During the week-ending June 27, August crude oil futures stopped at $107.50 despite the presence of militants in Iraq seemingly ready to overthrow the government. That week, the news was peppered with stories of attacks or near-attacks on refineries in southern Iraq. Despite the stories, speculators couldn’t take crude oil above $107.50 because of professional selling. Their job is to let the specs take the market higher, but then to assess the impact of a supply interruption in Iraq on the entire global supply and demand situation.

This week, Western Texas Intermediate crude oil fell for the sixth day on easing supply concerns in Iraq and Libya. With the fighting in Iraq contained to the north, the market is assuming that the southern oil producing area will not be impacted by the military activity. News that Libya was set to reopen two oil-exporting terminals also helped pressure prices.

Surprisingly, news of the first hurricane of the season actually helped push prices lower this week. Usually, a hurricane in the Gulf of Mexico will drive up prices because of its potential impact on refineries and oil traffic in the region. This hurricane, however, is expected to skim the East Coast. Crude oil prices felt a little selling pressure to end the week because Hurricane Arthur is expected to limit holiday driving which should have an impact on gasoline demand. Depending on the drop in demand for gasoline, crude oil prices may be affected later in the year because of lower demand from refineries.

While speculators tend to be more reactive to the news, professional traders tend to work with statistics and supply/demand tendencies. The Energy Information Administration (EIA) creates models that are used by most oil professionals. Their models are used to gauge the impact of a short-term event on the longer-term outlook for crude oil prices.

Models and Charts

Probabilities the WTI Crude Oil Price May exceed Given Levels

The recent run-up in crude oil prices to $107.50 came close to reaching the $110.00 level, but looking at the graphic titled “Probabilities the West Texas Intermediate (WTI) crude oil price may exceed given levels” one can see that based on government statistics, crude oil had a less than a 5% chance of exceeding $110.00 per barrel in June. This information should’ve served as a warning to speculators to be careful about buying too close to $110.00. At the same time, it told the professional that this area may be a good area to start selling or hedging.

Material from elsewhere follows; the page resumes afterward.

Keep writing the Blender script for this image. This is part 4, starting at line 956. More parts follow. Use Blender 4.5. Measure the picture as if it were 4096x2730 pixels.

Successfully trading crude oil requires a combination of understanding factors that affect supply and demand and knowing value according to statistics or price charts.

Last week’s article ended with a forecast for August crude oil futures. This week’s article will end with the same chart because the chart pattern remains the same. Fundamentally, there was nothing bullish in the supply/demand data this week to alter the price chart forecast. Technically, the market weakened and appears to be poised to retrace 50% to 62% of the last rally like it did in March and April.

The best short-term price target zone on the chart is $102.40 to $101.20. This is likely to be the next buying zone for traders. It is not a bad area to consider sticking your toe in the water for the start of the next rally inside this value zone since the EIA report also says there is a slightly better than 20% chance that crude oil will trade above the $100.00 level for this time of the year.